======== DATA EXTRACT ========
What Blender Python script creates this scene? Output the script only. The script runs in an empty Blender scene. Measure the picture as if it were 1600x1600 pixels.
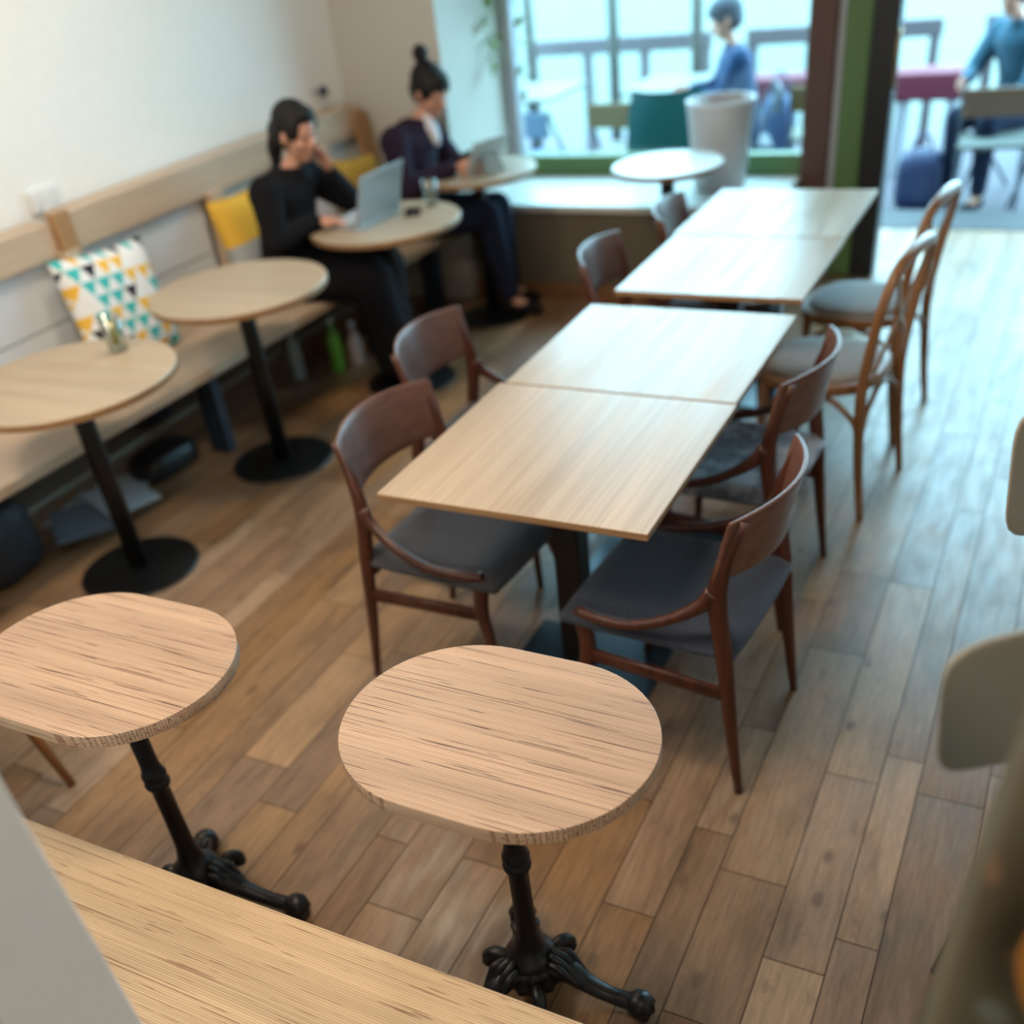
import bpy, bmesh, math, random
from mathutils import Vector, Matrix, Euler
PI = math.pi
R_ = math.radians
C = bpy.context.scene.collection
S = bpy.context.scene

# ------------------------------------------------------------------ camera
F, CX, CY = 1577.0, 800.0, 1037.3
pitch, roll, yaw = R_(37.67), R_(-7.605), R_(30.647)
cp, sp = math.cos(pitch), math.sin(pitch)
Rm = Matrix(((1, 0, 0), (0, -sp, -cp), (0, cp, -sp)))
cr, sr = math.cos(roll), math.sin(roll)
Rm = Matrix(((cr, -sr, 0), (sr, cr, 0), (0, 0, 1))) @ Rm
cw, sw = math.cos(yaw), math.sin(yaw)
Rm = Rm @ Matrix(((cw, sw, 0), (-sw, cw, 0), (0, 0, 1)))
right, down, fwd = Rm[0], Rm[1], Rm[2]
CAMH = 1.88
cam = bpy.data.cameras.new('camera')
camo = bpy.data.objects.new('camera', cam)
C.objects.link(camo)
M3 = Matrix((right, -down, -fwd)).transposed()
camo.matrix_world = Matrix.Translation((0, 0, CAMH)) @ M3.to_4x4()
cam.sensor_width = 36.0
cam.lens = F / 1600 * 36
cam.shift_x = -(CX - 800) / 1600
cam.shift_y = (CY - 800) / 1600
cam.clip_start = 0.02
cam.clip_end = 200
cam.dof.use_dof = True
cam.dof.focus_distance = 1.78
cam.dof.aperture_fstop = 1.45
S.camera = camo

# ------------------------------------------------------------------ world and light
w = bpy.data.worlds.new('sky')
S.world = w
w.use_nodes = True
bg = w.node_tree.nodes['Background']
bg.inputs[0].default_value = (0.42, 0.80, 1.0, 1)
bg.inputs[1].default_value = 11.0

def area(name, loc, size, energy, color, rot=(0, 0, 0)):
    l = bpy.data.lights.new(name, 'AREA')
    l.shape = 'RECTANGLE'
    l.size, l.size_y = size
    l.energy = energy
    l.color = color
    o = bpy.data.objects.new(name, l)
    o.location = loc
    o.rotation_euler = rot
    C.objects.link(o)
    return o
area('ceiling_lamp_near', (-0.9, 1.3, 2.8), (0.5, 0.5), 30, (1.0, 0.80, 0.60))
area('ceiling_lamp_left', (-2.6, 0.6, 2.8), (0.5, 0.5), 34, (1.0, 0.84, 0.68))
area('ceiling_lamp_middle', (-2.4, 3.0, 2.8), (0.5, 0.5), 22, (1.0, 0.82, 0.62))
area('ceiling_lamp_back', (0.8, -0.6, 2.8), (0.6, 0.6), 16, (1.0, 0.80, 0.60))

S.view_settings.view_transform = 'Standard'
S.view_settings.look = 'None'
S.view_settings.gamma = 1.0
S.view_settings.use_curve_mapping = False
S.view_settings.exposure = 0.22
S.cycles.max_bounces = 8
S.cycles.diffuse_bounces = 4
S.cycles.sample_clamp_indirect = 6.0
S.cycles.caustics_reflective = False
S.cycles.caustics_refractive = False

# ------------------------------------------------------------------ materials
def mat(name, col=(.8, .8, .8), rough=.5, metal=0.0, spec=0.5, **kw):
    m = bpy.data.materials.new(name)
    m.use_nodes = True
    p = m.node_tree.nodes['Principled BSDF']
    p.inputs['Base Color'].default_value = (*col, 1)
    p.inputs['Roughness'].default_value = rough
    p.inputs['Metallic'].default_value = metal
    p.inputs['Specular IOR Level'].default_value = spec
    for k, v in kw.items():
        p.inputs[k.replace('_', ' ')].default_value = v
    return m

class NT:
    """small node helper"""
    def __init__(s, m):
        s.t = m.node_tree
        s.p = s.t.nodes['Principled BSDF']
    def n(s, kind, **kw):
        x = s.t.nodes.new(kind)
        for k, v in kw.items():
            setattr(x, k, v)
        return x
    def l(s, a, b):
        s.t.links.new(a, b)
    def coord(s, scale=(1, 1, 1), which='Object', rot=(0, 0, 0)):
        tc = s.n('ShaderNodeTexCoord')
        mp = s.n('ShaderNodeMapping')
        mp.inputs['Scale'].default_value = scale
        mp.inputs['Rotation'].default_value = rot
        s.l(tc.outputs[which], mp.inputs[0])
        return mp.outputs[0]
    def noise(s, vec, scale=5, detail=3, rough=.5):
        x = s.n('ShaderNodeTexNoise')
        x.inputs['Scale'].default_value = scale
        x.inputs['Detail'].default_value = detail
        x.inputs['Roughness'].default_value = rough
        if vec is not None:
            s.l(vec, x.inputs['Vector'])
        return x.outputs['Fac']
    def ramp(s, fac, stops, mode='LINEAR'):
        x = s.n('ShaderNodeValToRGB')
        x.color_ramp.interpolation = mode
        e = x.color_ramp.elements
        while len(e) > 1:
            e.remove(e[-1])
        e[0].position = stops[0][0]
        e[0].color = (*stops[0][1], 1)
        for pos, c in stops[1:]:
            k = e.new(pos)
            k.color = (*c, 1)
        s.l(fac, x.inputs[0])
        return x.outputs[0]
    def mix(s, fac, a, b, mode='MIX'):
        x = s.n('ShaderNodeMix', data_type='RGBA', blend_type=mode)
        for v, i in ((fac, 0), (a, 6), (b, 7)):
            if hasattr(v, 'links'):
                s.l(v, x.inputs[i])
            elif i == 0:
                x.inputs[i].default_value = v
            else:
                x.inputs[i].default_value = (*v, 1)
        return x.outputs[2]
    def math(s, op, a, b=0.0, c=None):
        x = s.n('ShaderNodeMath', operation=op)
        for v, i in ((a, 0), (b, 1), (c, 2)):
            if v is None:
                continue
            if hasattr(v, 'links'):
                s.l(v, x.inputs[i])
            else:
                x.inputs[i].default_value = v
        return x.outputs[0]
    def bump(s, h, strength=.2, dist=.002):
        x = s.n('ShaderNodeBump')
        x.inputs['Strength'].default_value = strength
        x.inputs['Distance'].default_value = dist
        s.l(h, x.inputs['Height'])
        s.l(x.outputs[0], s.p.inputs['Normal'])
    def base(s, c):
        s.l(c, s.p.inputs['Base Color'])
    def rough(s, c):
        s.l(c, s.p.inputs['Roughness'])

def gray(v):
    return (v, v, v)

def laminated(name, light, dark, crack, seed=0.0, rough=.42):
    """wood cut across its plies: fine lines along x with broken dark cracks"""
    m = mat(name, light, rough)
    t = NT(m)
    tc = t.n('ShaderNodeTexCoord')
    sep = t.n('ShaderNodeSeparateXYZ')
    t.l(tc.outputs['Object'], sep.inputs[0])
    wob = t.noise(t.coord((2.2, 9, 2)), 1.0, 2)
    yy = t.math('MULTIPLY_ADD', wob, .010, sep.outputs[1])
    # ply index
    ply = t.math('MULTIPLY', yy, 1 / .0046)
    fr = t.math('FRACT', ply)
    line = t.math('COMPARE', fr, .12, .16)
    idx = t.math('FLOOR', ply)
    wn = t.n('ShaderNodeTexWhiteNoise', noise_dimensions='1D')
    t.l(t.math('ADD', idx, seed), wn.inputs['W'])
    streak = t.noise(t.coord((1.6, 95, 95)), 1.0, 4, .6)
    col = t.mix(wn.outputs['Value'], light, [c * .84 for c in light])
    col = t.mix(t.math('MULTIPLY', line, t.math('MULTIPLY_ADD', streak, 1.1, .12)), col, dark)
    band = t.ramp(t.noise(t.coord((1.2, 14, 14)), 1.0, 3), [(.35, gray(.86)), (.65, gray(1.08))])
    col = t.mix(1.0, col, band, 'MULTIPLY')
    cn = t.noise(t.coord((5.0 + seed * .2, 260, 260)), 1.0, 2, .4)
    cm = t.ramp(cn, [(.665, gray(0)), (.68, gray(1))])
    col = t.mix(t.math('MULTIPLY', cm, .9), col, crack)
    long = t.ramp(t.noise(t.coord((1.0, 150, 150)), 1.9, 2, .5), [(.64, gray(0)), (.665, gray(.85))])
    col = t.mix(long, col, crack)
    t.base(col)
    t.bump(t.math('SUBTRACT', 1.0, cm), .25, .001)
    return m

def veneer(name, light, dark, along='y', rough=.4, fine=130, spec=.5):
    m = mat(name, light, rough, spec=spec)
    t = NT(m)
    sc = {'y': (fine, 2.2, fine), 'x': (2.2, fine, fine), 'z': (fine, fine, 2.2)}[along]
    sb = {'y': (9, .7, 9), 'x': (.7, 9, 9), 'z': (9, 9, .7)}[along]
    a = t.ramp(t.noise(t.coord(sc), 1.0, 3), [(.35, dark), (.65, light)])
    b = t.ramp(t.noise(t.coord(sb), 1.0, 3), [(.3, gray(.84)), (.7, gray(1.06))])
    t.base(t.mix(1.0, a, b, 'MULTIPLY'))
    t.rough(t.ramp(t.noise(t.coord(sb), 2.0, 2), [(.3, gray(rough - .06)), (.7, gray(rough + .08))]))
    return m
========
### INSTRUCTIONS TO FOLLOW
Your task is to restate word for word the lines from the top of the data to the line containing "S = bpy.context.scene", both ends included, with every picture left out.

### RESULT
What Blender Python script creates this scene? Output the script only. The script runs in an empty Blender scene. Measure the picture as if it were 1600x1600 pixels.
import bpy, bmesh, math, random
from mathutils import Vector, Matrix, Euler
PI = math.pi
R_ = math.radians
C = bpy.context.scene.collection
S = bpy.context.scene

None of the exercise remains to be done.